Sauerland refused to take any political responsibility for the accident and was accused of showing a lack of empathy to the victim's families. He was subsequently voted out of office by referendum in 2012.
Judge confounded
Chief presiding judge Mario Plein expressed his dismay that Sauerland, as Duisburg's sitting mayor, could have had so little knowledge of the planning ahead the event. "We are not talking about the Flea market in Duisburg-Marxloh," Plein said, referring to an area on the eastern side of the city. "We're talking about the Love Parade. This is what's difficult to understand."
Previous editions of the Love Parade had seen more than a million party-goers take to the streets in Berlin, Essen and Dortmund. Similar numbers were expected to travel to Duisburg for the 2010 festival.
The former mayor responded by saying that "ultimately, the question was whether the event was eligible for approval or not."
Sauerland admitted that he had initially raised the idea before the city council that Duisburg should apply to host that year's parade, provided that a suitable plot of land could be found. The council approved the measure by a large majority, including Sauerland's own vote.
Once a former freight station grounds was confirmed as the festival's venue, Sauerland said he left the planning to the relevant officials, although his spokesman did take part in some of the Love Parade planning meetings.
Sauerland also told the court that Duisburg's police chief at the time had warned that hosting such a large-scale music event was unfeasible in a city of Duisburg's size and structure. Sauerland said he had asked city officials to evaluate those warnings and at the time had assumed that this had been done. However, he admitted that he had no knowledge of the city council's findings, or if a probe was ever undertaken.
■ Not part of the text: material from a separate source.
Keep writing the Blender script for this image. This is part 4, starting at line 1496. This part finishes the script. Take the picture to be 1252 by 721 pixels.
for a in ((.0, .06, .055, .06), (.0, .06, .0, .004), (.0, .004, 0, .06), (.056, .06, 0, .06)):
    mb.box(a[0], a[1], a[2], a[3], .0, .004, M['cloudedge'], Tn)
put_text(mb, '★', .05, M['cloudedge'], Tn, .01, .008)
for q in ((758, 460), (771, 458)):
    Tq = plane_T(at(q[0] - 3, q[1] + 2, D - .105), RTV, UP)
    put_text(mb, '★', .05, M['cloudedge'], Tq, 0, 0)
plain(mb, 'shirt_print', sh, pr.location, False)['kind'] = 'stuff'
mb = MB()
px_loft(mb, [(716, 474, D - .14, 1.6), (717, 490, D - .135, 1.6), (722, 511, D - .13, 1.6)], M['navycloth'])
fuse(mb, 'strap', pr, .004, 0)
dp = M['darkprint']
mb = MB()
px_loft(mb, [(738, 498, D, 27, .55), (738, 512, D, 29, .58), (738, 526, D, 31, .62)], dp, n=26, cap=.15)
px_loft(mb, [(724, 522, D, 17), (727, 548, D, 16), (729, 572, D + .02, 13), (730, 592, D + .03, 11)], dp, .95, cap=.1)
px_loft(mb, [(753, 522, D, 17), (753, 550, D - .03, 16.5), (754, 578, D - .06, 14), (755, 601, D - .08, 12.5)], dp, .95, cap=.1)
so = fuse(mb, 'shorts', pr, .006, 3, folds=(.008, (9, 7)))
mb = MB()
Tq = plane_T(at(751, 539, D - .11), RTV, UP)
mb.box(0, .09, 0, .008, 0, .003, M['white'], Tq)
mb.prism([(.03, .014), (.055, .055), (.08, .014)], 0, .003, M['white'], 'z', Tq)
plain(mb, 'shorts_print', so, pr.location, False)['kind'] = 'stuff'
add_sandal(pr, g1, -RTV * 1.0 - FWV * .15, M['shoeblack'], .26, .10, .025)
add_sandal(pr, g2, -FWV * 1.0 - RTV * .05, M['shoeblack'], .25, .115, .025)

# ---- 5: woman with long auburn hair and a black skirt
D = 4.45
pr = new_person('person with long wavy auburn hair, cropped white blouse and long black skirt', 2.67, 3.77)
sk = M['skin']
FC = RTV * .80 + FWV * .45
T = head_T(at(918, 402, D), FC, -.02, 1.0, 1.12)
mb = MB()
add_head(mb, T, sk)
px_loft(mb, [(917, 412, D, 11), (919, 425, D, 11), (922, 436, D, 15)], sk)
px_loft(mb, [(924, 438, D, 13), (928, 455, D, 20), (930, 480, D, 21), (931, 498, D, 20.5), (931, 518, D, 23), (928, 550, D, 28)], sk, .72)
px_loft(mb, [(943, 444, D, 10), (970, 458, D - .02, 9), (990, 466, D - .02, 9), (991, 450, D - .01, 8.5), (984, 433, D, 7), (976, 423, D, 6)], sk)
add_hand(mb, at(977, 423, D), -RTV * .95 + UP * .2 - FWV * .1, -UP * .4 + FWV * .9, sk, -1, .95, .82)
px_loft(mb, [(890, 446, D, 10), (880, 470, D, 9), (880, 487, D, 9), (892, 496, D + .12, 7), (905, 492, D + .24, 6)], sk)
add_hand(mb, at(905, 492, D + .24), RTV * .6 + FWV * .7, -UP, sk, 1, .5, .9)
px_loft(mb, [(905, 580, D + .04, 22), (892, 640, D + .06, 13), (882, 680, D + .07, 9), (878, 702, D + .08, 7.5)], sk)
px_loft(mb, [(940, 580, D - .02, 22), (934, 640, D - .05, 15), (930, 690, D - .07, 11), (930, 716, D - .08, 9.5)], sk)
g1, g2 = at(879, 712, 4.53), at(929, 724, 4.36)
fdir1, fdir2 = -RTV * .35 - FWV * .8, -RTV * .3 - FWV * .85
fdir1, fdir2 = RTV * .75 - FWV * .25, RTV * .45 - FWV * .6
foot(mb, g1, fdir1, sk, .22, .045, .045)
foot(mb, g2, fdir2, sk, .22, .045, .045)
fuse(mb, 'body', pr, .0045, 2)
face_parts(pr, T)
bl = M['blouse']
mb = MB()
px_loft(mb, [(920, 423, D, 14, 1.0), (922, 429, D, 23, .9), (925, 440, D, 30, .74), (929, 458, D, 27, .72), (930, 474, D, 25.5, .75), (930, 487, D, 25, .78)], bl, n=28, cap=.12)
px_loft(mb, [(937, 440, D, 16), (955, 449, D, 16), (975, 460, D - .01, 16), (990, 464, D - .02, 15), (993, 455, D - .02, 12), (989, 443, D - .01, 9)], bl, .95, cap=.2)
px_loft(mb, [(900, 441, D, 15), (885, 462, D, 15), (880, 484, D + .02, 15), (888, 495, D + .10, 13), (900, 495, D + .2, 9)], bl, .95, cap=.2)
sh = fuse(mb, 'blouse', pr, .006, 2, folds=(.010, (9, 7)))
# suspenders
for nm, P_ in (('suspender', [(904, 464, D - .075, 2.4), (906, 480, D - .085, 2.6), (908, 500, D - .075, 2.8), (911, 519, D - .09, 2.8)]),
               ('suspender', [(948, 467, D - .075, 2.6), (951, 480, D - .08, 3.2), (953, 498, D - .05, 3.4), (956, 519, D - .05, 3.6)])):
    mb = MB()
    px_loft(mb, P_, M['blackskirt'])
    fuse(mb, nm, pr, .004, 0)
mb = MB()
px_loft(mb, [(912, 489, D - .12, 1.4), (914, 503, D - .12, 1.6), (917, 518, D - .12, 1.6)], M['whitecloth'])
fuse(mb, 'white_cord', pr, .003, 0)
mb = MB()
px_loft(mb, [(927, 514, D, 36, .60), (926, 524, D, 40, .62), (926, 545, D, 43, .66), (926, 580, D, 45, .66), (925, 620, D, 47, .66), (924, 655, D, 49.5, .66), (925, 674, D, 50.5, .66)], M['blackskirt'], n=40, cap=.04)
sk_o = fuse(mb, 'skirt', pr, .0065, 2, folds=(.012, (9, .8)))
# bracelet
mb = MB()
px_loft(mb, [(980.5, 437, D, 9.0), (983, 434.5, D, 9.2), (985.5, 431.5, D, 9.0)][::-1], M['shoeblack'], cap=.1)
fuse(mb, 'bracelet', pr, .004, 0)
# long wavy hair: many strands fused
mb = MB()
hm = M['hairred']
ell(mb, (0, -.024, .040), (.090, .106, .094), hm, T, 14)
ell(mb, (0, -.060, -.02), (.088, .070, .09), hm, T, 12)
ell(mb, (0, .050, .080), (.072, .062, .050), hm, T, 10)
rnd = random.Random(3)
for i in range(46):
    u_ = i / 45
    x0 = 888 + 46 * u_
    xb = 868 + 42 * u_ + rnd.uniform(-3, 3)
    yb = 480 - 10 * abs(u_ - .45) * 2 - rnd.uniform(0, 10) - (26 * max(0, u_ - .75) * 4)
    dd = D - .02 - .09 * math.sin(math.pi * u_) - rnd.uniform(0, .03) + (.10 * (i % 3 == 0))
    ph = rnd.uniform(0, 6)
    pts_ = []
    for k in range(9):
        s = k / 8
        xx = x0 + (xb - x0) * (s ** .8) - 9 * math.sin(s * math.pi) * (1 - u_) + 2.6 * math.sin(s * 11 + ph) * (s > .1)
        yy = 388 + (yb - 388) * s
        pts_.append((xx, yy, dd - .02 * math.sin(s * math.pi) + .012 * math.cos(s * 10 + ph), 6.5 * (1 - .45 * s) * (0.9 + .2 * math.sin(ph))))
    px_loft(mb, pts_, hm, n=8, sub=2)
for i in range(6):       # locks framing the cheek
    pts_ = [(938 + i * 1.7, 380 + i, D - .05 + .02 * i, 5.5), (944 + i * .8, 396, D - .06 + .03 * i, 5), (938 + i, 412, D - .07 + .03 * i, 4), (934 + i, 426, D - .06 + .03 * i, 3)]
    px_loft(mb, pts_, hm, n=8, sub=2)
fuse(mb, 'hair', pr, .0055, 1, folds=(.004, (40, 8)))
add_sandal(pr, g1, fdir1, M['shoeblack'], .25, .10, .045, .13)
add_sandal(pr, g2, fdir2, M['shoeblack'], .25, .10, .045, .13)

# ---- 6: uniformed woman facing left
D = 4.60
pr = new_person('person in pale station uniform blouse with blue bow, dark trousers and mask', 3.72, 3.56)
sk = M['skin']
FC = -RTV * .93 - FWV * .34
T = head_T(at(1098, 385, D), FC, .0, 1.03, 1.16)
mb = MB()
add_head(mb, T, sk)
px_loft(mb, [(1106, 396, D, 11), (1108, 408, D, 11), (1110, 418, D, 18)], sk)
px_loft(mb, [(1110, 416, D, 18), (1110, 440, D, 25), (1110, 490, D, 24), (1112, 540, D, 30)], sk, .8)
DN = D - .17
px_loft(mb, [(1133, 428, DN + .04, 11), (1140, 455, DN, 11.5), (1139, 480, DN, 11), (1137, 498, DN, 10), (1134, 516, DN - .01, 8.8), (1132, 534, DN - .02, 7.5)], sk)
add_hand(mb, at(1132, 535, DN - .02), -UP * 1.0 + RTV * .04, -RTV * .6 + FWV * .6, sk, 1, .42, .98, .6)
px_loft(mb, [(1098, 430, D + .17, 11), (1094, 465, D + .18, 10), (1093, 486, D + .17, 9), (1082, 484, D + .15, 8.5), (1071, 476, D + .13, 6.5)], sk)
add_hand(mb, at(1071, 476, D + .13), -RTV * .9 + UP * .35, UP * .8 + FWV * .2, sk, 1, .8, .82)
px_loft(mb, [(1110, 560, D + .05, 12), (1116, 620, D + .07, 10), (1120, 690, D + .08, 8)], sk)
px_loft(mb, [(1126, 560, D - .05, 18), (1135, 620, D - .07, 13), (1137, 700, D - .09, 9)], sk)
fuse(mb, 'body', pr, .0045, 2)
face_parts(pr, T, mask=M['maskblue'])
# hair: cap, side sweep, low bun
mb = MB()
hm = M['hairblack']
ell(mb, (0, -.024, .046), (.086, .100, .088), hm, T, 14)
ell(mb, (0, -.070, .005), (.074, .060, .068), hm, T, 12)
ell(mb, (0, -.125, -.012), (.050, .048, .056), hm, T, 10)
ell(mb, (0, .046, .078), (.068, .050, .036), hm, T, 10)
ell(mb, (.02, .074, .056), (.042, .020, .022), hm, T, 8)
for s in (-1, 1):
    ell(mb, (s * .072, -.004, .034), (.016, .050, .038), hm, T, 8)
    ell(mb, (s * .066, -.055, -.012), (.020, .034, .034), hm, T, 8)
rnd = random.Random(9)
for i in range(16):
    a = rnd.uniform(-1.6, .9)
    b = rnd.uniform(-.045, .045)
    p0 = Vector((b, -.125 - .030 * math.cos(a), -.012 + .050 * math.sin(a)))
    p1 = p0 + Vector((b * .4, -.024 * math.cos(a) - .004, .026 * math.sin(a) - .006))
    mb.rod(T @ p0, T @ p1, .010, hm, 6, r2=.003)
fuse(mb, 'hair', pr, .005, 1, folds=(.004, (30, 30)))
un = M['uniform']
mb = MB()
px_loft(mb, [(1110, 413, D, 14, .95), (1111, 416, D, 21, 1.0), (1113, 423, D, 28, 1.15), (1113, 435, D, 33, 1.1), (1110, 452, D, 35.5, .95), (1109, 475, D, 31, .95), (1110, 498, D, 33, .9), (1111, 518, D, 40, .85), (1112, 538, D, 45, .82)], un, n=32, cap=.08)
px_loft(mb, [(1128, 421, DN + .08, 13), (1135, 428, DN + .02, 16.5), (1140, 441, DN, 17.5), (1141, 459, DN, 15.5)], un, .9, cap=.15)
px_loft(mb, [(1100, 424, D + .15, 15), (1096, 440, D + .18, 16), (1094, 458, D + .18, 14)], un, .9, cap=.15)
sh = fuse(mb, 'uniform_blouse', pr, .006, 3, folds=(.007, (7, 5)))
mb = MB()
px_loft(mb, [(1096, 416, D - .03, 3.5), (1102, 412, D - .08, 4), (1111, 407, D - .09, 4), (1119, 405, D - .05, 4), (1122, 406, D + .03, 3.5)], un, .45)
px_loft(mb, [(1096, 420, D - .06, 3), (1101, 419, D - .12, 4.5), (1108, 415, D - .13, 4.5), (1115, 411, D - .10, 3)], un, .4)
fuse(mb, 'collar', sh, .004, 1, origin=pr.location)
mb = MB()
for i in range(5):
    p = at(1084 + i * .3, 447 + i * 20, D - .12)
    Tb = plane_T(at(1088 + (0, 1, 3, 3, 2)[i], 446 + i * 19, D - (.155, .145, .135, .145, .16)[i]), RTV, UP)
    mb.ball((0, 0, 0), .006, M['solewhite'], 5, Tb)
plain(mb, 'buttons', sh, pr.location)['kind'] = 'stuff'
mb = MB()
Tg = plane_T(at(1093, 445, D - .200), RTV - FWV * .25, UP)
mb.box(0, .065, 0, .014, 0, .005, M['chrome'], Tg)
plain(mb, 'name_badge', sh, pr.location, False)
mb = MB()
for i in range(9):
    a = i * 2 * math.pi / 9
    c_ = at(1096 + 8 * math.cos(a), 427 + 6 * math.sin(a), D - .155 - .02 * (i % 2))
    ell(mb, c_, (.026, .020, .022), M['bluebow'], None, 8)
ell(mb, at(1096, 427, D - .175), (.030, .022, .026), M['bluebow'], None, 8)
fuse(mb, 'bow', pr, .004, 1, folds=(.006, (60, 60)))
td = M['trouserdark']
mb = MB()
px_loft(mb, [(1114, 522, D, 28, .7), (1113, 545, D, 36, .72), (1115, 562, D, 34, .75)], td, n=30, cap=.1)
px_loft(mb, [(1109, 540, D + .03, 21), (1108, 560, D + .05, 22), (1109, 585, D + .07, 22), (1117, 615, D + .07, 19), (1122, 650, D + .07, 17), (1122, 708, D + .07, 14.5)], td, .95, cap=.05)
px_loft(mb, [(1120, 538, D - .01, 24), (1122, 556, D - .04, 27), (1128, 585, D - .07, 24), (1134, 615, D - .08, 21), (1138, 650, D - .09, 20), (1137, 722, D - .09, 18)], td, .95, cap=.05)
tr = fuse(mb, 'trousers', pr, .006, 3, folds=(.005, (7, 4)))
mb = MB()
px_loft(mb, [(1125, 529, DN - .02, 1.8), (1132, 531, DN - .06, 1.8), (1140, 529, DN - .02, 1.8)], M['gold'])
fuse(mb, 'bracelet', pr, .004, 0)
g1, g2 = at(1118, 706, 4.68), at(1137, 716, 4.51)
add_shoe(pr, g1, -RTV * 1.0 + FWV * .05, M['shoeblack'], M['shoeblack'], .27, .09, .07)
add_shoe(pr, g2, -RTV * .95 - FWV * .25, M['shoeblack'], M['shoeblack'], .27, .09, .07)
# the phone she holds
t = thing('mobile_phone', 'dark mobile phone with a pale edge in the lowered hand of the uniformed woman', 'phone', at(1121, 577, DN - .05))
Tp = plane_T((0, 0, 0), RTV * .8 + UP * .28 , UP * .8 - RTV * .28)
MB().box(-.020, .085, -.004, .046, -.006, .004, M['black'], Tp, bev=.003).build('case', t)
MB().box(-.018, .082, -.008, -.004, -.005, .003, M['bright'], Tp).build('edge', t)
The trial is set to be one of Germany's largest in the post-war period. Seventy lawyers – 32 representing defendants and 38 representing 65 joint plaintiffs, mainly relatives of those killed — were in the courtroom on Wednesday to hear Sauerland's testimony.
The number of lawyers and plaintiffs involved saw the case moved from the regional court in Duisburg to a 500-capacity convention hall in Dusseldorf.